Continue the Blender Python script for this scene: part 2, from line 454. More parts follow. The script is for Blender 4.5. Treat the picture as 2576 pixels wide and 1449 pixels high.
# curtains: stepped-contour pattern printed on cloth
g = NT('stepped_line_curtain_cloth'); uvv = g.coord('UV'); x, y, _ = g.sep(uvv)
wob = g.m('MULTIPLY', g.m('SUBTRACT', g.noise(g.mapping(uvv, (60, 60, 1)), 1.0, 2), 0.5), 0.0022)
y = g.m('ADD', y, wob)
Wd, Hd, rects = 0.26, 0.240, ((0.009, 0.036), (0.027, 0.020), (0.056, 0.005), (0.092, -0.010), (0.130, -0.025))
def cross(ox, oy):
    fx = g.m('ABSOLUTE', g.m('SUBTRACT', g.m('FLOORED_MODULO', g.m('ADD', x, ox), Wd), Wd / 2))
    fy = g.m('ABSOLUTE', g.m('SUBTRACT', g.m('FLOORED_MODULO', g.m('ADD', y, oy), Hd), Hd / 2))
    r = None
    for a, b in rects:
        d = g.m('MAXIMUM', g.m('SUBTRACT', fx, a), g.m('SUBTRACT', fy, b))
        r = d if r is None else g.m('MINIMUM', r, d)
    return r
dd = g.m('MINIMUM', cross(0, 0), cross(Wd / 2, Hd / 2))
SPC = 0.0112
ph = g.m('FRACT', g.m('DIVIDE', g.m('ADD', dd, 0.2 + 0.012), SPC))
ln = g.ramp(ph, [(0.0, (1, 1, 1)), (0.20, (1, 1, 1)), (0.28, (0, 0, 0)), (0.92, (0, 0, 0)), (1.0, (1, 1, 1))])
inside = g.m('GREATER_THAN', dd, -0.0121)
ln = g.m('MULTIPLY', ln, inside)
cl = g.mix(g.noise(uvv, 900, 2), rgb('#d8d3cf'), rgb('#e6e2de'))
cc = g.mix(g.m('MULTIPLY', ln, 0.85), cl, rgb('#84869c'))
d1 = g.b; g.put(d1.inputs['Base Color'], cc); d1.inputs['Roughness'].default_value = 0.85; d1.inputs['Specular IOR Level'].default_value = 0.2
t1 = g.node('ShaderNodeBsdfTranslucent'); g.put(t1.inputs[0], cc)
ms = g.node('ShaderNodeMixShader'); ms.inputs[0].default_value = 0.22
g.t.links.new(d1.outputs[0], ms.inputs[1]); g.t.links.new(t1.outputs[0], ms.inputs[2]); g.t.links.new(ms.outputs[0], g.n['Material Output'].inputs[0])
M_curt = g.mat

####

• _Your instructions_
Copy all of the material word for word.

• _Expected answer_
Continue the Blender Python script for this scene: part 2, from line 454. More parts follow. The script is for Blender 4.5. Treat the picture as 2576 pixels wide and 1449 pixels high.
# curtains: stepped-contour pattern printed on cloth
g = NT('stepped_line_curtain_cloth'); uvv = g.coord('UV'); x, y, _ = g.sep(uvv)
wob = g.m('MULTIPLY', g.m('SUBTRACT', g.noise(g.mapping(uvv, (60, 60, 1)), 1.0, 2), 0.5), 0.0022)
y = g.m('ADD', y, wob)
Wd, Hd, rects = 0.26, 0.240, ((0.009, 0.036), (0.027, 0.020), (0.056, 0.005), (0.092, -0.010), (0.130, -0.025))
def cross(ox, oy):
    fx = g.m('ABSOLUTE', g.m('SUBTRACT', g.m('FLOORED_MODULO', g.m('ADD', x, ox), Wd), Wd / 2))
    fy = g.m('ABSOLUTE', g.m('SUBTRACT', g.m('FLOORED_MODULO', g.m('ADD', y, oy), Hd), Hd / 2))
    r = None
    for a, b in rects:
        d = g.m('MAXIMUM', g.m('SUBTRACT', fx, a), g.m('SUBTRACT', fy, b))
        r = d if r is None else g.m('MINIMUM', r, d)
    return r
dd = g.m('MINIMUM', cross(0, 0), cross(Wd / 2, Hd / 2))
SPC = 0.0112
ph = g.m('FRACT', g.m('DIVIDE', g.m('ADD', dd, 0.2 + 0.012), SPC))
ln = g.ramp(ph, [(0.0, (1, 1, 1)), (0.20, (1, 1, 1)), (0.28, (0, 0, 0)), (0.92, (0, 0, 0)), (1.0, (1, 1, 1))])
inside = g.m('GREATER_THAN', dd, -0.0121)
ln = g.m('MULTIPLY', ln, inside)
cl = g.mix(g.noise(uvv, 900, 2), rgb('#d8d3cf'), rgb('#e6e2de'))
cc = g.mix(g.m('MULTIPLY', ln, 0.85), cl, rgb('#84869c'))
d1 = g.b; g.put(d1.inputs['Base Color'], cc); d1.inputs['Roughness'].default_value = 0.85; d1.inputs['Specular IOR Level'].default_value = 0.2
t1 = g.node('ShaderNodeBsdfTranslucent'); g.put(t1.inputs[0], cc)
ms = g.node('ShaderNodeMixShader'); ms.inputs[0].default_value = 0.22
g.t.links.new(d1.outputs[0], ms.inputs[1]); g.t.links.new(t1.outputs[0], ms.inputs[2]); g.t.links.new(ms.outputs[0], g.n['Material Output'].inputs[0])
M_curt = g.mat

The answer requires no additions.